--- Start of Data provided ---
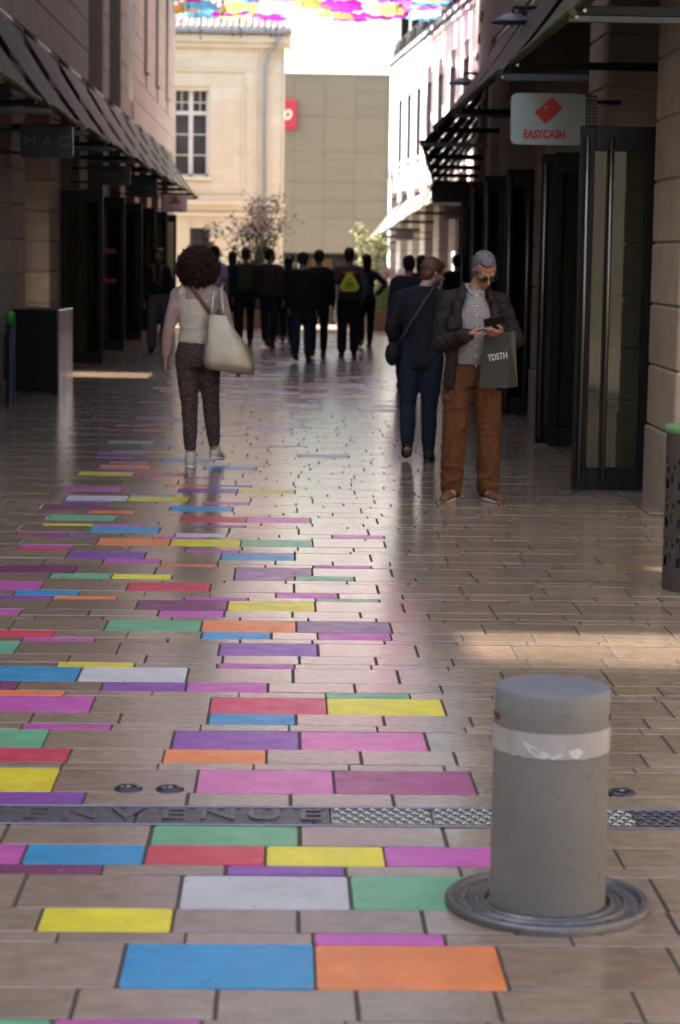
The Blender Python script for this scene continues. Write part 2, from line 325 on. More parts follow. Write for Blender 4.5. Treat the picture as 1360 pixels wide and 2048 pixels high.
# slabs along the facades
for xa, xb in ((-3.62, -3.03), (2.37, 2.96)):
    y = 13.7
    while y < 61:
        l = random.uniform(.75, 1.0); sh = max(0, (y - 27) * .079) if xa > 0 else 0
        stones.append((y, y + l, xa + sh, xb + sh, None, 3)); y += l
def vis(s):
    ym = (s[0] + s[1]) / 2; xm = (s[2] + s[3]) / 2; px = 572 + 4267 * xm / ym; return -120 < px < 1480 and ym > 4.35
def showsize(s): ym = (s[0] + s[1]) / 2; return (s[3] - s[2]) * (s[1] - s[0]) / ym ** 3
st = sorted([s for s in stones if vis(s)], key=showsize, reverse=True)
parts = set(id(s) for s in st[:295]); cache = {}
def rstone(q, hx, hy, r=.012):      # painted stones have rubbed, rounded corners
    def ring(d, z):
        out = []
        for cx, cy, a0 in ((hx - r, hy - r, 0), (-hx + r, hy - r, 90), (-hx + r, -hy + r, 180), (hx - r, -hy + r, 270)):
            for k in range(4): a = R(a0 + k * 30); out.append((cx + (r - d) * math.cos(a), cy + (r - d) * math.sin(a), z))
        return out
    v = ring(.0025, 0) + ring(0, -.0025) + ring(0, -TH); n_ = 16
    q.add(v, [tuple(range(16))] + [(j * n_ + i, (j + 1) * n_ + i, (j + 1) * n_ + (i + 1) % n_, j * n_ + (i + 1) % n_) for j in (0, 1) for i in range(n_)])
rest = MB(); keys = ['_'] + list(PAL); rmats = [M_stone] + list(PAL.values())
for s in stones:
    y0, y1, a, b, k, t = s; mi = keys.index(k or '_'); dz = random.uniform(-.0012, .0008); ty = random.uniform(-.0006, .0006)
    if id(s) in parts:
        W_ = round(b - a, 2); D_ = round(y1 - y0, 3); key = (W_, D_, mi)
        if key not in cache:
            q = MB(); q.cbox(-W_ / 2 + GX, W_ / 2 - GX, -D_ / 2 + GY, D_ / 2 - GY, -TH, 0, .0018) if not mi or t == 3 else rstone(q, W_ / 2 - GX, D_ / 2 - GY); cache[key] = q.mesh('paving_stone', rmats[mi])
        o = obj('paving_stone', cache[key], pav, ((a + b) / 2, (y0 + y1) / 2, dz), (ty, random.uniform(-.0004, .0004), 0))
    else:
        x0, x1, ya, yb = a + GX, b - GX, y0 + GY, y1 - GY; c = .0018; za, zb = zg(y0) + dz, zg(y1) + dz + ty * .3
        rest.add([(x0 + c, ya + c, za), (x1 - c, ya + c, za), (x1 - c, yb - c, zb), (x0 + c, yb - c, zb), (x0, ya, za - .01), (x1, ya, za - .01), (x1, yb, zb - .01), (x0, yb, zb - .01)],
                 [(0, 1, 2, 3), (4, 5, 1, 0), (5, 6, 2, 1), (6, 7, 3, 2), (7, 4, 0, 3)], mi)
o = obj('paving_stone_field', rest.mesh('paving_stone_field', *rmats), pav); tag(o, kind='stuff')

# ------------------------------------------------------------------ drainage channel, studs
M_castr = mat('worn raised metal', (.21, .19, .21), .38, .85, nz=(14, .35))
dr = empty('drain_channel', (0, 6.13, 0), label='narrow metal drainage channel crossing the street behind the bollard, with raised lettering', cat='drain')
M_cast = mat('worn cast metal', (.17, .155, .17), .42, .85, nz=(14, .35), rvar=.1, bump=.0015, bscale=90)
M_castl = mat('polished raised metal', (.26, .24, .26), .3, .9, nz=(14, .3))
q = MB(); q.cbox(-4.6, 4.6, -.108, -.096, -.02, .003, .002); q.cbox(-4.6, 4.6, .096, .108, -.02, .003, .002); obj('edge_rail', q.mesh('edge_rail', M_castl), dr)
q = MB(); q.box(-4.6, 4.6, -.096, .096, -.03, -.012); obj('channel_bed', q.mesh('channel_bed', M_dark), dr)
x = -2.5; pl = None
while x < .14:
    x1 = min(x + .52, .15); q = MB(); q.cbox(x + .002, x1 - .002, -.094, .094, -.012, 0, .002)
    for i in range(int((x1 - x) / .045)):
        for yy in (-.084, .084): q.cbox(x + .012 + i * .045, x + .034 + i * .045, yy - .006, yy + .006, 0, .004, .0015)
    obj('cover_plate', q.mesh('cover_plate', M_cast), dr); x += .52
LX = [-.852 + .1345 * i for i in range(-1, 9)]
for ch, x in zip('BIENVENUE', LX): obj('letter', text_mesh(ch, .165, M_castr, .003, .95, .000), dr, (x, -.002, .003))
x = .15
while x < 4.5:
    q = MB(); q.cbox(x + .002, x + .298, -.094, .094, -.012, -.003, .002)
    for i in range(8):
        for j in range(5):
            xx = x + .02 + i * .0355 + (j % 2) * .017; yy = -.072 + j * .036
            q.tube([(xx - .010, yy - .003, -.002), (xx, yy + .004, .003), (xx + .010, yy - .003, -.002)], .0042, 6)
    obj('tread_plate', q.mesh('tread_plate', M_steel if x < .8 else M_cast), dr); x += .3  # brighter metal stands in for the shine on the first plates
M_iron = mat('dark ground stud', (.05, .05, .07), .3, .8, nz=(30, .4))
for x, y, lb in ((-.466, 6.434, 'left round metal stud set in the stone just behind the drain'), (-.338, 6.432, 'right round metal stud of the pair behind the drain'), (1.06, 6.435, 'single dark metal stud to the right of the grey bollard')):
    t = empty('ground_stud', (x, y, 0), label=lb, cat='ground stud', group='round studs in the paving')
    q = MB(); q.lathe([(.0, .006), (.012, .0065), (.014, .010), (.036, .008), (.043, .004), (.044, -.002)], 28); obj('disc', q.mesh('disc', M_iron), t)
    q = MB(); q.lathe([(0, .011), (.009, .011), (.010, .008)], 16); obj('bolt', q.mesh('bolt', M_bronze), t)

# ------------------------------------------------------------------ big grey bollard
bo = empty('security_bollard', (.688, 5.29, 0), label='thick grey cylindrical retractable bollard in the right foreground', cat='bollard')
M_bol = mat('chalky grey bollard paint', (.19, .185, .175), .6, nz=(4.5, .24), bump=.0008, bscale=40, rvar=.10, wear=(.40, (.085, .065, .052, 1)))
M_boltop = mat('smooth grey cap', (.11, .112, .13), .5, nz=(5, .12), rvar=.05)
M_tape = mat('torn reflective band', (.42, .40, .395), .45, nz=(14, .30), stretch=(1, 1, .3), rvar=.1)
M_tapew = mat('peeled white scraps', (.62, .62, .62), .5)
q = MB(); q.lathe([(.148, -.02), (.147, .3), (.1455, .50), (.1455, .5635), (.143, .568)], 96); obj('post', q.mesh('post', M_bol), bo)
q = MB(); q.lathe([(.143, .568), (.137, .5718), (.10, .5725), (0.0001, .5730)], 96); obj('cap', q.mesh('cap', M_boltop), bo)
q = MB()
for i in range(96):   # band with a torn lower edge
    a0, a1 = 2 * math.pi * i / 96, 2 * math.pi * (i + 1) / 96
    zb = lambda a: .414 + .006 * noise.noise(Vector((math.cos(a) * 5, math.sin(a) * 5, 2))) + .004 * noise.noise(Vector((math.cos(a) * 18, math.sin(a) * 18, 5)))
    r_ = .1478
    q.add([(r_ * math.cos(a0), r_ * math.sin(a0), zb(a0)), (r_ * math.cos(a1), r_ * math.sin(a1), zb(a1)), (r_ * math.cos(a1), r_ * math.sin(a1), .477), (r_ * math.cos(a0), r_ * math.sin(a0), .477)], [(0, 1, 2, 3)], 0, True)
obj('reflective_band', q.mesh('reflective_band', M_tape), bo)
q = MB()
for ca, cz, wa, hz, sl_ in ((-112, .433, 13, .013, -.0012), (-92, .421, 6, .006, .001), (-73, .428, 7, .013, 0)):
    pts = []
    for i in range(16):
        t = 2 * math.pi * i / 16; a = R(ca + wa * math.cos(t) * (1 + .2 * math.sin(3 * t))); z = cz + hz * math.sin(t) * (1 + .25 * math.cos(5 * t)) + sl_ * wa * math.cos(t) * .9
        pts.append((.1487 * math.cos(a), .1487 * math.sin(a), z))
    q.add(pts, [tuple(range(16))])
obj('paper_scrap', q.mesh('paper_scrap', M_tapew), bo)
q = MB()
for sx_ in (-1, 1):
    for t_ in range(7):
        a = R(-90 + sx_ * (72 + t_ * 2.5)); q.cbox(.145 * math.cos(a) - .003, .145 * math.cos(a) + .003, .145 * math.sin(a) - .004, .145 * math.sin(a) + .004, .492, .508, .001)
tag(obj('slot', q.mesh('slot', mat('rusty slot', (.12, .035, .02), .8)), bo), kind='stuff')
M_ring = mat('worn iron collar', (.15, .14, .145), .40, .7, nz=(18, .4), rvar=.12, bump=.001, bscale=70)
q = MB(); q.lathe([(.262, -.01), (.262, .012), (.258, .020), (.247, .023), (.238, .019), (.234, .012), (.205, .011), (.203, .017), (.196, .018), (.193, .011), (.172, .010), (.170, .016), (.160, .016), (.157, -.01)], 96)
for i in range(14):
    a = 2 * math.pi * i / 14; ca, sa = math.cos(a), math.sin(a)
    k = len(q.v); q.cbox(-.012, .012, -.004, .004, 0, .003, .0012); q.xf(Matrix.Translation((ca * .219, sa * .219, .0105)) @ Matrix.Rotation(a, 4, 'Z'), k)
obj('ground_ring', q.mesh('ground_ring', M_ring), bo)

# ------------------------------------------------------------------ buildings
def build_front(root, sg, yA, yB, bays, upper, top_in=4.3, H=14., ops=(), plinth=True, depth=6., Hvis=9., wallmat=None, pit=()):
    """local frame: the facade plane is x=0, the inside is at sg*x>0, the street runs along y. bays = list of (y0,y1) shop openings"""
    def bx(q, a, b, *r, c=None):
        x0, x1 = sorted((sg * a, sg * b))
        q.box(x0, x1, *r) if c is None else q.cbox(x0, x1, *r, c)
    wm = wallmat or M_wall
    zl = zg(root.location.y + yA + 1) if False else 0
    # pillars between the bays, each a stack of blocks
    edges = [yA] + [v for b in bays for v in b] + [yB]
    piers = [(edges[i], edges[i + 1]) for i in range(0, len(edges), 2) if edges[i + 1] - edges[i] > .05]
    cache_ = {}
    for (p0, p1) in piers:
        pr = empty('pillar', (0, (p0 + p1) / 2, 0)); pr.parent = root; L = p1 - p0
        q = MB(); bx(q, .02, .62, -L / 2 + .02, L / 2 - .02, -1.2, top_in); obj('core', q.mesh('core', wm), pr)
        z = -1.2; k = 0
        while z < top_in - .02:
            h = 1.70 if k == 0 else .415
            h = min(h, top_in - z); key = (round(L, 2), round(h, 3), k == 0)
            if key not in cache_:
                q = MB(); e = .012 if k == 0 else 0.; bx(q, -e, .66, -L / 2 - e, L / 2 + e, .005, h - .005, c=.012); cache_[key] = q.mesh('stone_block', M_block)
            obj('stone_block', cache_[key], pr, (0, 0, z)); z += h; k += 1
    # recess: glazing, frames, dark room
    for (b0, b1) in bays:
        if (b0, b1) in pit: continue
        sf = empty('shopfront', (0, (b0 + b1) / 2, 0)); sf.parent = root; L = b1 - b0
        q = MB(); bx(q, .50, .51, -L / 2, L / 2, -1.2, top_in); obj('pane', q.mesh('pane', M_glassd), sf)
        q = MB()
        for yy in (-L / 2 + .04, -L / 6, L / 6, L / 2 - .04): bx(q, .43, .50, yy - .035, yy + .035, -1.2, top_in)
        for zz in (.06, 2.5, 3.1, top_in - .05): bx(q, .435, .50, -L / 2, L / 2, zz - .05, zz + .05)
        obj('frame', q.mesh('frame', M_black), sf)
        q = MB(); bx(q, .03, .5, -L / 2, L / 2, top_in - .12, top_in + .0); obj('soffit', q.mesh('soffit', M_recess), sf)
    # upper wall with openings
    ysc = sorted({yA, yB} | {v for o_ in ops for v in o_[:2]}); zsc = sorted({top_in, H} | {max(top_in, min(H, v)) for o_ in ops for v in o_[2:4]})
    q = MB()
    for y0, y1 in zip(ysc, ysc[1:]):
        for z0, z1 in zip(zsc, zsc[1:]):
            if any(o_[0] <= (y0 + y1) / 2 <= o_[1] and o_[2] <= (z0 + z1) / 2 <= o_[3] for o_ in ops): continue
            bx(q, .03, .45, y0, y1, z0, z1)
    obj('upper_wall', q.mesh('upper_wall', wm), root)
    z = top_in; r = 0; ch = upper
    while z < Hvis:
        y = yA - (r % 2) * .95
        while y < yB:
            a, b = max(y, yA), min(y + 1.9, yB); spans = [(a, b)]
            for o_ in ops:
                if z + ch > o_[2] + .03 and z < o_[3] - .03:
                    ns = []
                    for s0, s1 in spans:
                        if o_[1] <= s0 or o_[0] >= s1: ns.append((s0, s1)); continue
                        if o_[0] > s0: ns.append((s0, o_[0]))
                        if o_[1] < s1: ns.append((o_[1], s1))
                    spans = ns
            for s0, s1 in spans:
                if s1 - s0 < .06: continue
                key = ('p', round(s1 - s0, 2))
                if key not in cache_:
                    q = MB(); LL = round(s1 - s0, 2); bx(q, 0, .06, -LL / 2 + .003, LL / 2 - .003, .006, ch - .006, c=.005); cache_[key] = q.mesh('stone_panel', M_panel)
                obj('stone_panel', cache_[key], root, (0, (s0 + s1) / 2, z))
            y += 1.9
        z += ch; r += 1
    if Hvis < H: q = MB(); bx(q, 0, .05, yA, yB, z + .01, H); obj('plain_upper_wall', q.mesh('plain_upper_wall', M_panel), root)
    for o_ in ops:
        if len(o_) > 4 and o_[4] == 'void': continue
        wn = empty('window', (0, (o_[0] + o_[1]) / 2, o_[2])); wn.parent = root; L = o_[1] - o_[0]; h = min(o_[3], H) - o_[2]
        q = MB(); bx(q, .30, .32, -L / 2, L / 2, 0, h); obj('pane', q.mesh('pane', M_winglass), wn)
        q = MB()
        for yy in (-L / 2 + .03, 0, L / 2 - .03): bx(q, .26, .30, yy - .03, yy + .03, 0, h)
        zz = .03
        while zz < h: bx(q, .262, .30, -L / 2, L / 2, zz - .03, zz + .03); zz += 1.5
        obj('frame', q.mesh('frame', M_black), wn)
        if o_[2] > top_in + .1:
            q = MB(); bx(q, -.05, .3, -L / 2 - .04, L / 2 + .04, -.06, 0, c=.006); obj('sill', q.mesh('sill', M_block), wn)
def leaf(root, sg, y, xtip, xin, h=2.5, handles=(), poster=False, fw=.07, base=.16):
    """glazed door leaf standing open at right angles to the facade (local frame)"""
    d = empty('door', (0, y, .02)); d.parent = root
    a, b = sorted((sg * xtip, sg * xin))
    q = MB()
    q.cbox(a, a + fw, -.03, .03, 0, h, .004); q.cbox(b - fw, b, -.03, .03, 0, h, .004); q.cbox(a + fw, b - fw, -.029, .029, h - .17, h - .001, .004); q.cbox(a + fw, b - fw, -.029, .029, .001, base, .004)
    obj('door_frame', q.mesh('door_frame', M_black), d)
    q = MB(); q.box(a + fw, b - fw, -.006, .006, base, h - .17); obj('pane', q.mesh('pane', M_glass), d)
    for hx in handles:
        q = MB(); q.tube([(hx, -.085, .06), (hx, -.085, h - .08)], .0145, 16)
        for zz in (.12, h / 2, h - .16): q.tube([(hx, -.085, zz), (hx, -.03, zz)], .008, 8)
        obj('handle', q.mesh('handle', M_bronze), d)
    return d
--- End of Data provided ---
* [Written instruction]: From the data above, gather every line that includes the word "parts".

* [Task result]:
The Blender Python script for this scene continues. Write part 2, from line 325 on. More parts follow. Write for Blender 4.5. Treat the picture as 1360 pixels wide and 2048 pixels high.
parts = set(id(s) for s in st[:295]); cache = {}
    if id(s) in parts:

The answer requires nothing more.